═══ THE INPUT ═══

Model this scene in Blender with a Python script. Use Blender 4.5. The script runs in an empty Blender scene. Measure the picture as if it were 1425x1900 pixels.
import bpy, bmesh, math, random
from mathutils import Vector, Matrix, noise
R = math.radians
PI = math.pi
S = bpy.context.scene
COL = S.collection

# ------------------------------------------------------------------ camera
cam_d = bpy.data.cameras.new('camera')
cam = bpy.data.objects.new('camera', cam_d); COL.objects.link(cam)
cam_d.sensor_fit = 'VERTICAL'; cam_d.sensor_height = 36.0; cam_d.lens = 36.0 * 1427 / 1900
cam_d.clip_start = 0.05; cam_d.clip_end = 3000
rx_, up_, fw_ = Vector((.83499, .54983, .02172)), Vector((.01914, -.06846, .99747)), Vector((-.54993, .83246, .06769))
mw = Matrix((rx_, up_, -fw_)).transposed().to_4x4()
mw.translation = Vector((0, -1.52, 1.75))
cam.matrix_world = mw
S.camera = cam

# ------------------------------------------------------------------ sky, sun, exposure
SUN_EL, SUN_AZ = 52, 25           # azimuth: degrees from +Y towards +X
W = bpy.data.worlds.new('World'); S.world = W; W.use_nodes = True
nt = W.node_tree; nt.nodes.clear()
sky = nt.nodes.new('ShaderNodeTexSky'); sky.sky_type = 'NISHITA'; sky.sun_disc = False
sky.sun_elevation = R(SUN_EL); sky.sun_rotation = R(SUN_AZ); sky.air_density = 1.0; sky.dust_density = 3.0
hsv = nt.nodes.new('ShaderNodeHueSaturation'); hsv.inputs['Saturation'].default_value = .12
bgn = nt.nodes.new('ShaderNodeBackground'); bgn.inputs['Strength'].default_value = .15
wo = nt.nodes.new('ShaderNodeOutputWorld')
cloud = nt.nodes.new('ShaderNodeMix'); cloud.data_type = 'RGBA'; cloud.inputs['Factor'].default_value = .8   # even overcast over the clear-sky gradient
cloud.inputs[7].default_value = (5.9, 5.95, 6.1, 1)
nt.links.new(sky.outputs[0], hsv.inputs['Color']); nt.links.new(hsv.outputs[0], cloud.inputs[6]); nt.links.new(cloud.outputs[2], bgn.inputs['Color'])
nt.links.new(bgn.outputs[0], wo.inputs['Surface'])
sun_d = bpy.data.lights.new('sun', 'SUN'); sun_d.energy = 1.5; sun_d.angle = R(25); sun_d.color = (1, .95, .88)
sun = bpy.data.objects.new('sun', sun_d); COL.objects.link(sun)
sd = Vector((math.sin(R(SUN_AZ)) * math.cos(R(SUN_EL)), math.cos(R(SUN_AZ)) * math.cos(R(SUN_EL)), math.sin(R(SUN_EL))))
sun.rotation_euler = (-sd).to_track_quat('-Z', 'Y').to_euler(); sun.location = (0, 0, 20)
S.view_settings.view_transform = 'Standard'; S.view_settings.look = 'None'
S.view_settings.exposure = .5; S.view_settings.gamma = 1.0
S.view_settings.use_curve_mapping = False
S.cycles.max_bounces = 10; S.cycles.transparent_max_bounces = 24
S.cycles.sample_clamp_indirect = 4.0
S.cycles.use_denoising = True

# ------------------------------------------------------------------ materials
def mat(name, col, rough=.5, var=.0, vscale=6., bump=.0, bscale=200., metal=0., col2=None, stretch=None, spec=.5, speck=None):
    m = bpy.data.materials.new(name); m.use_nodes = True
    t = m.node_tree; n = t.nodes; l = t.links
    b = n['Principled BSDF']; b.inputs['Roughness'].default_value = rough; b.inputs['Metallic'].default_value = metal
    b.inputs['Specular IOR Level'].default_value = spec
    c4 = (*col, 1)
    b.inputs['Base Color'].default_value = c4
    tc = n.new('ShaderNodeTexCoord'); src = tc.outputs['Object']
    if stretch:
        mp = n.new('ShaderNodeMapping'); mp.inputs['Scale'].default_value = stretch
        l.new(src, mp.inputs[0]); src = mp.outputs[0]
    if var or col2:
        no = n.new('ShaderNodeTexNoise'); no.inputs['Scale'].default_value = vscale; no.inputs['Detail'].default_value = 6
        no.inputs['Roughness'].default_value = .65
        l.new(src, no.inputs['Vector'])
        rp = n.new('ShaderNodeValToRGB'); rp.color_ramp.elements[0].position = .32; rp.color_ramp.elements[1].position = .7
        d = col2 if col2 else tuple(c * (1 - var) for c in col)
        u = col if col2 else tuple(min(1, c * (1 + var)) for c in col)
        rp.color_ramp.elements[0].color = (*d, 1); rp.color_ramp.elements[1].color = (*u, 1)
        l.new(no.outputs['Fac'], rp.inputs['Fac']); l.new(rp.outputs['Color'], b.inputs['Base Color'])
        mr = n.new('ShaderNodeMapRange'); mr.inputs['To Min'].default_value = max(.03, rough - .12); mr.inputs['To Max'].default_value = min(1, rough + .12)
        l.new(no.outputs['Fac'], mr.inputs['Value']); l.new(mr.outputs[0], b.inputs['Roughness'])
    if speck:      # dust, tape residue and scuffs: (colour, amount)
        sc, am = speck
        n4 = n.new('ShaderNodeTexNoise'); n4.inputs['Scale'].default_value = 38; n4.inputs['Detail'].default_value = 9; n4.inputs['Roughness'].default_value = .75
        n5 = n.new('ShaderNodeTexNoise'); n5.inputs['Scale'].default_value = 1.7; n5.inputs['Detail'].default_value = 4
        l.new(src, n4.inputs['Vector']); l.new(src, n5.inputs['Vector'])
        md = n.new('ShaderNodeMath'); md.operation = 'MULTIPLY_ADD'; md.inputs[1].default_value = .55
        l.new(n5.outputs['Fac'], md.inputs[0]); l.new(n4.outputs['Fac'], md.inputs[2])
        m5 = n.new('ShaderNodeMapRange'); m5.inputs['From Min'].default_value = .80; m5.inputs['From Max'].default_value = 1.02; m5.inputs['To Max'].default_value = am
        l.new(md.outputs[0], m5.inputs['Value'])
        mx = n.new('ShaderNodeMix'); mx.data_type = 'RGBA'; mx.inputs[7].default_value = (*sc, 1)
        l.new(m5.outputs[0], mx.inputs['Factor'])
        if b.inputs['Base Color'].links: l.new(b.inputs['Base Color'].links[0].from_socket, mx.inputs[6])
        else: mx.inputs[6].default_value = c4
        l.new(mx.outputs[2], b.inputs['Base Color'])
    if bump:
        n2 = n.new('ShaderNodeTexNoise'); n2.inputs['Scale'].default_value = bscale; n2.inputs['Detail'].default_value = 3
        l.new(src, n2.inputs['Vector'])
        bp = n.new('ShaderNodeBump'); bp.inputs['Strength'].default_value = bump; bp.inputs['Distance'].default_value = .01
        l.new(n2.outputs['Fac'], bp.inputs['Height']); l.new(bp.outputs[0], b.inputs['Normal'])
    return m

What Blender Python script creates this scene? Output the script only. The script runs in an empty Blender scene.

═══

» WRITTEN EXERCISE: All of the records must be repeated exactly.

» ANSWER TO THIS EXERCISE:
Model this scene in Blender with a Python script. Use Blender 4.5. The script runs in an empty Blender scene. Measure the picture as if it were 1425x1900 pixels.
import bpy, bmesh, math, random
from mathutils import Vector, Matrix, noise
R = math.radians
PI = math.pi
S = bpy.context.scene
COL = S.collection

# ------------------------------------------------------------------ camera
cam_d = bpy.data.cameras.new('camera')
cam = bpy.data.objects.new('camera', cam_d); COL.objects.link(cam)
cam_d.sensor_fit = 'VERTICAL'; cam_d.sensor_height = 36.0; cam_d.lens = 36.0 * 1427 / 1900
cam_d.clip_start = 0.05; cam_d.clip_end = 3000
rx_, up_, fw_ = Vector((.83499, .54983, .02172)), Vector((.01914, -.06846, .99747)), Vector((-.54993, .83246, .06769))
mw = Matrix((rx_, up_, -fw_)).transposed().to_4x4()
mw.translation = Vector((0, -1.52, 1.75))
cam.matrix_world = mw
S.camera = cam

# ------------------------------------------------------------------ sky, sun, exposure
SUN_EL, SUN_AZ = 52, 25           # azimuth: degrees from +Y towards +X
W = bpy.data.worlds.new('World'); S.world = W; W.use_nodes = True
nt = W.node_tree; nt.nodes.clear()
sky = nt.nodes.new('ShaderNodeTexSky'); sky.sky_type = 'NISHITA'; sky.sun_disc = False
sky.sun_elevation = R(SUN_EL); sky.sun_rotation = R(SUN_AZ); sky.air_density = 1.0; sky.dust_density = 3.0
hsv = nt.nodes.new('ShaderNodeHueSaturation'); hsv.inputs['Saturation'].default_value = .12
bgn = nt.nodes.new('ShaderNodeBackground'); bgn.inputs['Strength'].default_value = .15
wo = nt.nodes.new('ShaderNodeOutputWorld')
cloud = nt.nodes.new('ShaderNodeMix'); cloud.data_type = 'RGBA'; cloud.inputs['Factor'].default_value = .8   # even overcast over the clear-sky gradient
cloud.inputs[7].default_value = (5.9, 5.95, 6.1, 1)
nt.links.new(sky.outputs[0], hsv.inputs['Color']); nt.links.new(hsv.outputs[0], cloud.inputs[6]); nt.links.new(cloud.outputs[2], bgn.inputs['Color'])
nt.links.new(bgn.outputs[0], wo.inputs['Surface'])
sun_d = bpy.data.lights.new('sun', 'SUN'); sun_d.energy = 1.5; sun_d.angle = R(25); sun_d.color = (1, .95, .88)
sun = bpy.data.objects.new('sun', sun_d); COL.objects.link(sun)
sd = Vector((math.sin(R(SUN_AZ)) * math.cos(R(SUN_EL)), math.cos(R(SUN_AZ)) * math.cos(R(SUN_EL)), math.sin(R(SUN_EL))))
sun.rotation_euler = (-sd).to_track_quat('-Z', 'Y').to_euler(); sun.location = (0, 0, 20)
S.view_settings.view_transform = 'Standard'; S.view_settings.look = 'None'
S.view_settings.exposure = .5; S.view_settings.gamma = 1.0
S.view_settings.use_curve_mapping = False
S.cycles.max_bounces = 10; S.cycles.transparent_max_bounces = 24
S.cycles.sample_clamp_indirect = 4.0
S.cycles.use_denoising = True

# ------------------------------------------------------------------ materials
def mat(name, col, rough=.5, var=.0, vscale=6., bump=.0, bscale=200., metal=0., col2=None, stretch=None, spec=.5, speck=None):
    m = bpy.data.materials.new(name); m.use_nodes = True
    t = m.node_tree; n = t.nodes; l = t.links
    b = n['Principled BSDF']; b.inputs['Roughness'].default_value = rough; b.inputs['Metallic'].default_value = metal
    b.inputs['Specular IOR Level'].default_value = spec
    c4 = (*col, 1)
    b.inputs['Base Color'].default_value = c4
    tc = n.new('ShaderNodeTexCoord'); src = tc.outputs['Object']
    if stretch:
        mp = n.new('ShaderNodeMapping'); mp.inputs['Scale'].default_value = stretch
        l.new(src, mp.inputs[0]); src = mp.outputs[0]
    if var or col2:
        no = n.new('ShaderNodeTexNoise'); no.inputs['Scale'].default_value = vscale; no.inputs['Detail'].default_value = 6
        no.inputs['Roughness'].default_value = .65
        l.new(src, no.inputs['Vector'])
        rp = n.new('ShaderNodeValToRGB'); rp.color_ramp.elements[0].position = .32; rp.color_ramp.elements[1].position = .7
        d = col2 if col2 else tuple(c * (1 - var) for c in col)
        u = col if col2 else tuple(min(1, c * (1 + var)) for c in col)
        rp.color_ramp.elements[0].color = (*d, 1); rp.color_ramp.elements[1].color = (*u, 1)
        l.new(no.outputs['Fac'], rp.inputs['Fac']); l.new(rp.outputs['Color'], b.inputs['Base Color'])
        mr = n.new('ShaderNodeMapRange'); mr.inputs['To Min'].default_value = max(.03, rough - .12); mr.inputs['To Max'].default_value = min(1, rough + .12)
        l.new(no.outputs['Fac'], mr.inputs['Value']); l.new(mr.outputs[0], b.inputs['Roughness'])
    if speck:      # dust, tape residue and scuffs: (colour, amount)
        sc, am = speck
        n4 = n.new('ShaderNodeTexNoise'); n4.inputs['Scale'].default_value = 38; n4.inputs['Detail'].default_value = 9; n4.inputs['Roughness'].default_value = .75
        n5 = n.new('ShaderNodeTexNoise'); n5.inputs['Scale'].default_value = 1.7; n5.inputs['Detail'].default_value = 4
        l.new(src, n4.inputs['Vector']); l.new(src, n5.inputs['Vector'])
        md = n.new('ShaderNodeMath'); md.operation = 'MULTIPLY_ADD'; md.inputs[1].default_value = .55
        l.new(n5.outputs['Fac'], md.inputs[0]); l.new(n4.outputs['Fac'], md.inputs[2])
        m5 = n.new('ShaderNodeMapRange'); m5.inputs['From Min'].default_value = .80; m5.inputs['From Max'].default_value = 1.02; m5.inputs['To Max'].default_value = am
        l.new(md.outputs[0], m5.inputs['Value'])
        mx = n.new('ShaderNodeMix'); mx.data_type = 'RGBA'; mx.inputs[7].default_value = (*sc, 1)
        l.new(m5.outputs[0], mx.inputs['Factor'])
        if b.inputs['Base Color'].links: l.new(b.inputs['Base Color'].links[0].from_socket, mx.inputs[6])
        else: mx.inputs[6].default_value = c4
        l.new(mx.outputs[2], b.inputs['Base Color'])
    if bump:
        n2 = n.new('ShaderNodeTexNoise'); n2.inputs['Scale'].default_value = bscale; n2.inputs['Detail'].default_value = 3
        l.new(src, n2.inputs['Vector'])
        bp = n.new('ShaderNodeBump'); bp.inputs['Strength'].default_value = bump; bp.inputs['Distance'].default_value = .01
        l.new(n2.outputs['Fac'], bp.inputs['Height']); l.new(bp.outputs[0], b.inputs['Normal'])
    return m

What Blender Python script creates this scene? Output the script only. The script runs in an empty Blender scene.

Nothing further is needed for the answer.